By 1851, two years before his death, Marsh's collection consisted of nearly 500 slabs of stone, weighing from one ounce to two tons, that had from one to 50 fossil tracks each. The collection also had hundreds of fossil fish and sea shells as well as mineral samples and Indian artifacts.
When Marsh died in 1853 his collection was sold at auction and was scattered, but some of his fossils remain in area collections.
One of the largest collections of trace fossils in the world can be found at Amherst College and was, to a large extent, acquired by Hitchcock.
It was while he served as a professor of chemistry and natural history, and later president of Amherst College, that Hitchcock developed one of the finest collections of fossil track-ways in the world. Among the Amherst College collections are some of the fossils accumulated by Marsh in his travels along the river.

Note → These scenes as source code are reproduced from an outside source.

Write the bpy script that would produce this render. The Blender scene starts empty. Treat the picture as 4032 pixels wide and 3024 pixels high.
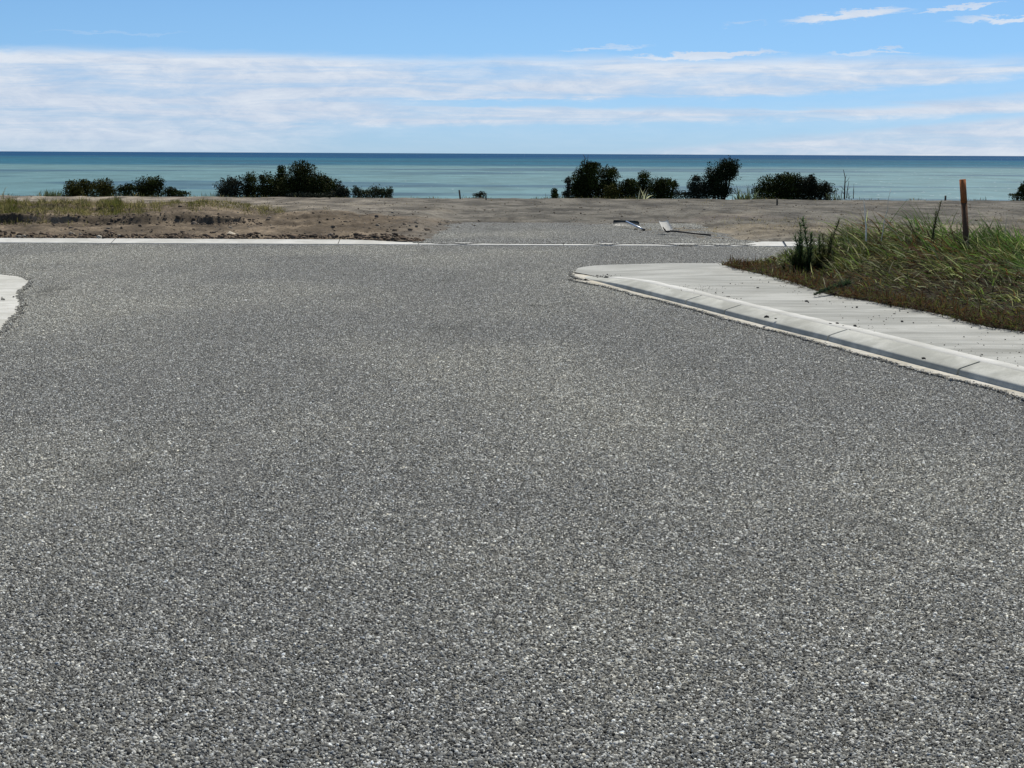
import bpy, math, random
import numpy as np
from mathutils import Matrix, Vector
rng = np.random.default_rng(7); random.seed(7)
S = bpy.context.scene
COL = S.collection
# ------------------------------------------------------------------ camera
F = 5800.0; CH = 1.6; HOR = 603.5; ROLL = 0.0047
P = math.atan((1512-HOR)/F)
fwd = np.array([0, math.cos(P), -math.sin(P)]); r0 = np.array([1., 0, 0]); u0 = np.array([0, math.sin(P), math.cos(P)])
RT = r0*math.cos(ROLL)+u0*math.sin(ROLL); UP = -r0*math.sin(ROLL)+u0*math.cos(ROLL)
cam = bpy.data.cameras.new('camera'); camo = bpy.data.objects.new('camera', cam); COL.objects.link(camo)
cam.sensor_width = 36; cam.lens = F/4032*36; cam.clip_start = .1; cam.clip_end = 90000
M4 = Matrix.Identity(4)
for i in range(3):
    M4[i][0] = RT[i]; M4[i][1] = UP[i]; M4[i][2] = -fwd[i]
M4[2][3] = CH
camo.matrix_world = M4
S.camera = camo
def ray(px, py): return fwd*F+RT*(px-2016)+UP*(1512-py)
def g(px, py, z=0.):
    d = ray(px, py); t = (z-CH)/d[2]; return np.array([d[0]*t, d[1]*t, z])
def at(px, py, Y):
    d = ray(px, py); t = Y/d[1]; return np.array([d[0]*t, Y, CH+d[2]*t])
# ------------------------------------------------------------------ light
SUN_EL, SUN_AZ = math.radians(55), math.radians(20)
sd = Vector((math.sin(SUN_AZ)*math.cos(SUN_EL), math.cos(SUN_AZ)*math.cos(SUN_EL), math.sin(SUN_EL)))
sun = bpy.data.lights.new('sun', 'SUN'); sun.energy = 4.8; sun.angle = math.radians(.53); sun.color = (1, .95, .86)
suno = bpy.data.objects.new('sun', sun); COL.objects.link(suno)
suno.rotation_euler = (-sd).to_track_quat('-Z', 'Y').to_euler(); suno.location = (20, 20, 30)
S.render.engine = 'CYCLES'
S.view_settings.view_transform = 'Standard'; S.view_settings.look = 'None'
S.view_settings.exposure = 0; S.view_settings.gamma = 1; S.view_settings.use_curve_mapping = False

class NT:
    """small helper to write node maths"""
    def __init__(s, tree): s.t = tree; s.n = tree.nodes; s.l = tree.links
    def node(s, ty, **k):
        n = s.n.new(ty)
        for a, b in k.items(): setattr(n, a, b)
        return n
    def put(s, sock, v):
        if isinstance(v, bpy.types.NodeSocket): s.l.new(v, sock)
        elif v is not None: sock.default_value = v
    def m(s, op, a, b=None, c=None, clamp=False):
        n = s.node('ShaderNodeMath', operation=op, use_clamp=clamp)
        s.put(n.inputs[0], a); s.put(n.inputs[1], b); s.put(n.inputs[2], c); return n.outputs[0]
    def add(s, a, b): return s.m('ADD', a, b)
    def sub(s, a, b): return s.m('SUBTRACT', a, b)
    def mul(s, a, b): return s.m('MULTIPLY', a, b)
    def sm(s, v, a, b, lo=0., hi=1.):
        n = s.node('ShaderNodeMapRange', interpolation_type='SMOOTHSTEP')
        s.put(n.inputs[0], v); s.put(n.inputs[1], a); s.put(n.inputs[2], b); s.put(n.inputs[3], lo); s.put(n.inputs[4], hi); return n.outputs[0]
    def lin(s, v, a, b, lo=0., hi=1.):
        n = s.node('ShaderNodeMapRange')
        s.put(n.inputs[0], v); s.put(n.inputs[1], a); s.put(n.inputs[2], b); s.put(n.inputs[3], lo); s.put(n.inputs[4], hi); return n.outputs[0]
    def mix(s, f, a, b, mode='MIX'):
        n = s.node('ShaderNodeMix', data_type='RGBA', blend_type=mode)
        s.put(n.inputs[0], f)
        for k, v in ((6, a), (7, b)):
            if isinstance(v, tuple) and len(v) == 3: v = (*v, 1)
            s.put(n.inputs[k], v)
        return n.outputs[2]
    def xyz(s, x, y, z):
        n = s.node('ShaderNodeCombineXYZ'); s.put(n.inputs[0], x); s.put(n.inputs[1], y); s.put(n.inputs[2], z); return n.outputs[0]
    def sep(s, v):
        n = s.node('ShaderNodeSeparateXYZ'); s.put(n.inputs[0], v); return n.outputs
    def vscale(s, v, k):
        n = s.node('ShaderNodeVectorMath', operation='MULTIPLY'); s.put(n.inputs[0], v); n.inputs[1].default_value = k; return n.outputs[0]
    def noise(s, v, scale=1., detail=4., rough=.55, dist=0., col=False):
        n = s.node('ShaderNodeTexNoise'); s.put(n.inputs['Vector'], v); n.inputs['Scale'].default_value = scale
        n.inputs['Detail'].default_value = detail; n.inputs['Roughness'].default_value = rough; n.inputs['Distortion'].default_value = dist
        return n.outputs[1 if col else 0]
    def voro(s, v, scale, out=0, feature='F1', rnd=1.):
        n = s.node('ShaderNodeTexVoronoi', feature=feature); s.put(n.inputs['Vector'], v); n.inputs['Scale'].default_value = scale
        n.inputs['Randomness'].default_value = rnd; return n.outputs[out]
    def pos(s): return s.node('ShaderNodeNewGeometry').outputs['Position']

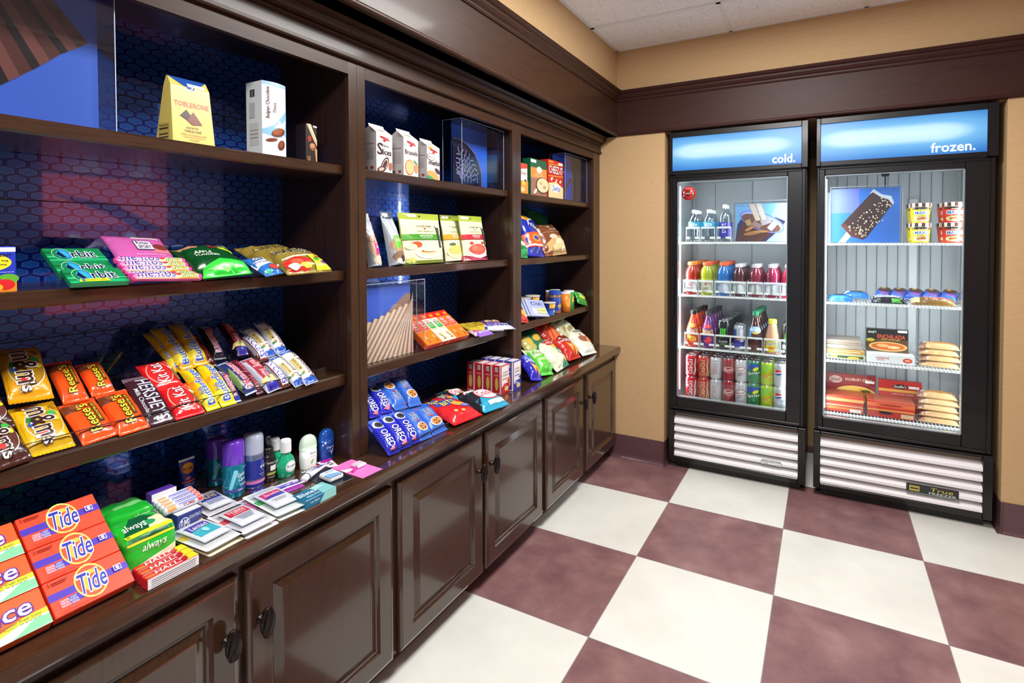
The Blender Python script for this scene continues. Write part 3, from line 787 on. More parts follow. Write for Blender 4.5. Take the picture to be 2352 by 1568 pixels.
art(mb, [('r', .5, .20, .6, .36, '#c9b25a'), ('t', 'Nutrition', .5, .34, .5, .04, '#3a3020'), ('r', .5, .28, .5, .03, '#4a3d22'), ('r', .5, .18, .5, .02, '#4a3d22'), ('r', .5, .12, .5, .02, '#4a3d22')], lambda x, y, o: (-w/2-o+.0*y, y, x), D0, h*.8)
o = mb.build('chocolate_bag'); tag(o, 'tall yellow chocolate bag with blue folded top on the top shelf', 'bag of chocolates'); put(o, F_T1, q[0], 1.7975, n=-.085)

q = (-2.0438, 1.9126, .0816, .2267, -0.1)
w, h = q[2], q[3]
mb = MB(); wh = M('#e9eef4', .3, 0, .35); n = 10; D1 = .075
def bx(x): return D1 + .010*(1-(2*x/w)**2)
vs = []; fs = []
for yy in (0, h):
    vs += [(-w/2, yy, 0), (w/2, yy, 0)] + [(w/2-w*i/n, yy, bx(w/2-w*i/n)) for i in range(n+1)]
k = n+3; fs = [(i, (i+1) % k, (i+1) % k+k, i+k) for i in range(k)] + [tuple(range(k)), tuple(range(2*k-1, k-1, -1))]
mb.add(vs, fs, wh)
sf = lambda x, y, o: (x-w/2, y, bx(x-w/2)+o)
art(mb, [('r', .5, .975, 1, .05, '#a9cfe6'), ('p', [(.0, .36), (.45, .44), (1, .66), (1, .30), (.5, .26), (0, .30)], '#8fc6e4'), ('p', [(.42, .40), (.62, .50), (.74, .46), (.96, .53), (.9, .40), (.7, .34)], '#f6fafc'),
         ('t', 'Belgian Chocolate', .20, .72, .42, .16, '#6b3b2f', None, 90), ('t', 'Thins', .44, .66, .14, .13, '#8a6a5c', None, 90),
         ('e', .60, .335, .62, .11, '#7a3b22', 20), ('e', .56, .345, .46, .07, '#a5582f', 20), ('e', .32, .225, .44, .045, '#7a3b22', 10), ('e', .72, .17, .40, .11, '#6e321d', 60), ('e', .70, .18, .24, .07, '#93492a', 60)], sf, w, h, True)
art(mb, [('r', .4, .85, .3, .10, '#4a4540'), ('t', 'VAN', .4, .85, .26, .05, '#e9eef4', None, 90), ('r', .5, .3, .6, .30, '#d5d8da'), ('r', .5, .35, .5, .01, '#8d8f90'), ('r', .5, .30, .5, .01, '#8d8f90'), ('r', .5, .25, .5, .01, '#8d8f90'), ('r', .4, .62, .35, .2, '#c2c6c9')], lambda x, y, o: (-w/2-o, y, x), D1, h)
o = mb.build('chocolate_carton'); tag(o, 'tall slim white and pale blue chocolate carton on the top shelf', 'carton'); put(o, F_T1, q[0], 1.7975, n=-D1)

q = (-1.9067, 1.8634, .0427, .1266, -0.1)
o = carton('chocolate_carton', q[2], q[3], .05, '#1c0f0c', [('p', [(.05, 1), (.45, 1), (1, .55), (1, .45), (.7, .6)], '#d8b98a'), ('p', [(.2, 1), (.4, 1), (1, .6), (1, .57)], '#f2e2c2'), ('p', [(.75, .5), (1, .35), (1, .0), (.9, 0)], '#c79a6a'), ('e', .30, .62, .35, .16, '#a32e22'), ('e', .58, .42, .62, .20, '#8c5638'), ('e', .55, .45, .40, .12, '#c99068'), ('t', 'BAILEYS', .22, .10, .14, .3, '#c98a4a', None, 80 if 0 else 90), ('r', .8, .95, .35, .04, '#efe9dc')], y0=0)
tag(o, 'small dark brown chocolate carton beside the pillar on the top shelf', 'carton'); put(o, F_T1, q[0], 1.7975, n=-.05)

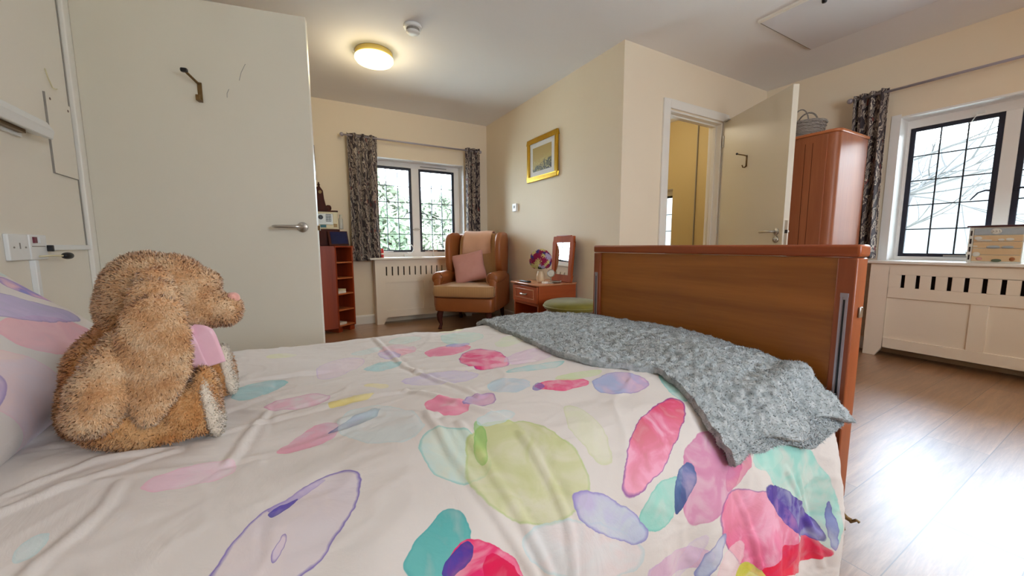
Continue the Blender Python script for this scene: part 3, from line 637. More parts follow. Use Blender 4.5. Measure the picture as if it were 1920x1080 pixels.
# ------------------------------------------------------------------ bed
ROOT = 'bed'
bed = thing('bed', 'wooden-ended profiling bed under the flower-print duvet', 'bed', (.3, .94, 0))
fx0, fx1 = 1.30, 1.366; y0, y1 = .422, 1.453
fb = obj('footboard', B((fx0 + .012, y0 + .04, .27), (fx1 - .012, y1 - .04, .864)), 'bed_panel', bed, label='lighter oak footboard panel')
obj('top_rail', B((fx0 - .001, y0 - .004, .866), (fx1 + .002, y1 + .004, .900)), 'bed_rail', fb, bev=.008, seg=3)
for (a, b) in ((y0, y0 + .045), (y1 - .045, y1)):
    mb = MB(); mb.prism([(fx0, .135), (fx1, .165), (fx1, .864), (fx0, .864)], a, b, Matrix(((1, 0, 0), (0, 0, 1), (0, 1, 0))))
    obj('post', mb, 'bed_post', fb, bev=.004)
for c in (y0 + .0215, y1 - .0215):
    obj('lifting_track', MB().box((fx0 - .003, c - .0085, .16), (fx0 + .001, c - .004, .757)).box((fx0 - .003, c + .004, .16), (fx0 + .001, c + .0085, .757)).box((fx0 - .001, c - .004, .16), (fx0 + .0005, c + .004, .757)).box((fx0 - .004, c - .009, .757), (fx0 + .001, c + .009, .768)), 'steel', fb)
    obj('track_slot', B((fx0 - .0016, c - .0022, .17), (fx0 - .0008, c + .0022, .75)), 'black', fb)
obj('release_button', MB().box((fx1 - .038, y0 - .006, .70), (fx1 - .018, y0, .73)), 'chrome', fb, bev=.003)
mb = MB().tube([(1.318, y0 + .015, .14), (1.318, y0 + .015, .05)], .012, 10)
obj('caster_stem', mb, 'metal_frame', bed, smooth=True)
hb = obj('headboard', B((-.772, y0 + .04, .27), (-.735, y1 - .04, .95)), 'bed_panel', bed)
obj('top_rail', B((-.785, y0, .951), (-.72, y1, .985)), 'bed_rail', hb, bev=.008)
for (a, b) in ((y0, y0 + .045), (y1 - .045, y1)): obj('post', B((-.785, a, .16), (-.72, b, .95)), 'bed_post', hb, bev=.004)
obj('mattress', MB().superq((.25, 1.0, .41), (.96, .395, .11), (.15, .1), (60, 16)), 'mattress', bed, smooth=True)
mb = MB()
for y in (.55, 1.40): mb.box((-.72, y - .02, .26), (1.30, y + .02, .31))
for x in (-.6, 0, .6, 1.2): mb.box((x - .02, .55, .265), (x + .02, 1.40, .305))
obj('bed_frame', mb, 'metal_frame', bed)
for x, y in ((1.22, .52), (1.22, 1.36), (-.62, .52), (-.62, 1.36)):
    c = obj('caster', MB().tube([(x, y, .27), (x, y, .12)], .015, 10).box((x - .03, y - .03, .10), (x + .03, y + .03, .125)), 'metal_frame', bed)
    obj('wheel', MB().lathe([(0, -.016), (.05, -.016), (.055, -.008), (.055, .008), (.05, .016), (0, .016)], (x, y, .055), 24, 'y'), 'rubber', c, smooth=True)
# brake pedal and hook that peep out at the foot
pd = MB(); pd.tube([(1.30, .46, .16), (1.30, .415, .155), (1.298, .392, .14), (1.30, .382, .138)], .006, 8); pd.tube([(1.30, .385, .132), (1.30, .372, .146), (1.302, .366, .142)], .004, 8); pd.tube([(1.30, .41, .15), (1.298, .402, .12), (1.295, .395, .105), (1.292, .402, .098), (1.29, .41, .108)], .0045, 8)
pd.tube([(1.318, y0 + .015, .165), (1.31, y0 - .008, .15), (1.30, y0 - .002, .135)], .006, 8)
obj('brake_lever', pd, 'brass', bed, bev=.002)

# duvet ------------------------------------------------------------
prof = [(1.56, .22), (1.545, .34), (1.52, .47), (1.485, .54), (1.43, .565), (1.32, .572), (1.15, .574), (1.0, .574), (.86, .572), (.74, .568), (.65, .556), (.57, .530), (.50, .490), (.452, .435), (.425, .36), (.41, .27), (.398, .17), (.390, .09), (.385, .015)]
def catmull(pts, n):
    P = np.array(pts, float); P = np.vstack([2 * P[0] - P[1], P, 2 * P[-1] - P[-2]]); o = []
    for i in range(1, len(P) - 2):
        for t in np.linspace(0, 1, n, endpoint=False):
            o.append(.5 * (2 * P[i] + (P[i + 1] - P[i - 1]) * t + (2 * P[i - 1] - 5 * P[i] + 4 * P[i + 1] - P[i + 2]) * t * t + (-P[i - 1] + 3 * P[i] - 3 * P[i + 1] + P[i + 2]) * t ** 3))
    o.append(P[-2]); return np.array(o)
pc = catmull(prof, 12); sl = np.concatenate([[0], np.cumsum(np.hypot(*np.diff(pc, axis=0).T))]); VT = sl[-1]
U0, U1 = -.64, 1.268
creases_px = [[(800, 778), (845, 850), (900, 930), (960, 1010), (1000, 1079)], [(862, 800), (930, 900), (985, 985), (1030, 1079)], [(975, 815), (1030, 900), (1065, 985), (1075, 1079)],
              [(400, 822), (470, 800), (560, 775), (640, 757), (760, 735)], [(0, 935), (80, 900), (180, 865), (330, 845)], [(0, 965), (120, 915), (230, 880), (330, 850)], [(50, 1079), (150, 1000), (200, 950), (225, 910)],
              [(430, 870), (480, 800), (500, 780)], [(520, 790), (640, 760)], [(700, 635), (760, 690), (830, 720), (900, 745)], [(780, 700), (900, 690), (1000, 675)],
              [(1380, 930), (1400, 990), (1420, 1060)], [(1500, 900), (1510, 960), (1540, 1060)], [(1475, 880), (1500, 940), (1530, 1000)], [(820, 780), (700, 775), (640, 790)], [(760, 735), (900, 770), (950, 790)]]
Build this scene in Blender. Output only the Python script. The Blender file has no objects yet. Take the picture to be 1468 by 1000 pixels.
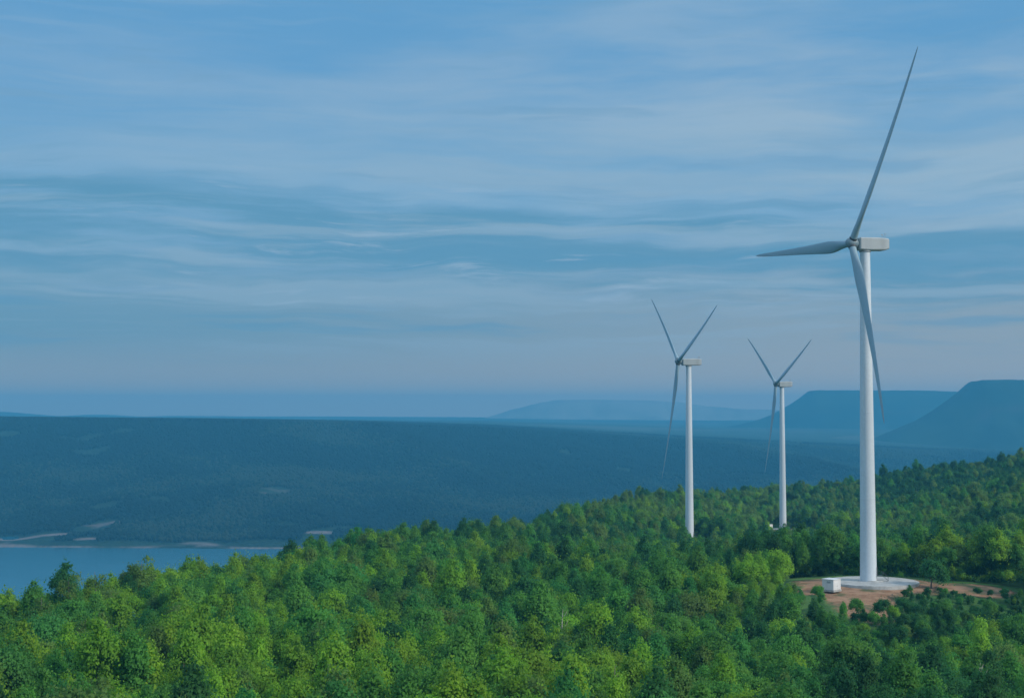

Hitchcock originally concluded that the tracks had been made by giant birds, which he called 'ornithich-nites.' Later, after finding traces of tail-dragging marks, he attributed them to large lizards and gave them names.
One of the most common tracks found in the Pioneer Valley, called Eubrontes by Hitchcock, appears to be a bipedal theropod (meat-eating dinosaur) that may have had a body 5 to 7 yards long. The animals associated with the Eubrontes tracks are believed to date from the Late Triassic Period and thus lived around 200 to 230 million years ago.
Recently, an entirely new branch of paleontology has formed around the study of trace fossils, and local museums are hopeful that this may result in more intense interest in local collections.
Neumann says that plans for coordinating efforts in the Pioneer Valley to increase tourism are based not only on a general interest in dinosaurs, but also on the possibility of drawing in paleontologists to study local collections and the track-ways that can be found along the river.
Jordi Herold, a developer who owns several properties on Bank Row, not far from where Dexter Marsh's first collection was displayed, is loaning the group a number of his windows to post an announcement of the project. 'We will be putting that up (today)& hopefully with some artwork from local resident Al Dray -- who himself discovered some tracks in his work on the Greenfield Energy Park.'
Sarah Doyle, president of the Friends of the Great Falls Discovery Center, is a key member of the project.
Fossil tracks that can still be found undisturbed can be seen in Northfield, Turners Falls, Holyoke, Springfield and parts of Connecticut.
'You can see tracks at the Great Falls Discovery Center in Turners Falls, at Northfield Mountain and I understand that the Natural History Museum in Springfield will be completely reworking their exhibit,' Neumann said.
The Pocumtuck Valley Memorial Association also has a small collection of fossilized dinosaur footprints which can be seen when they open in May.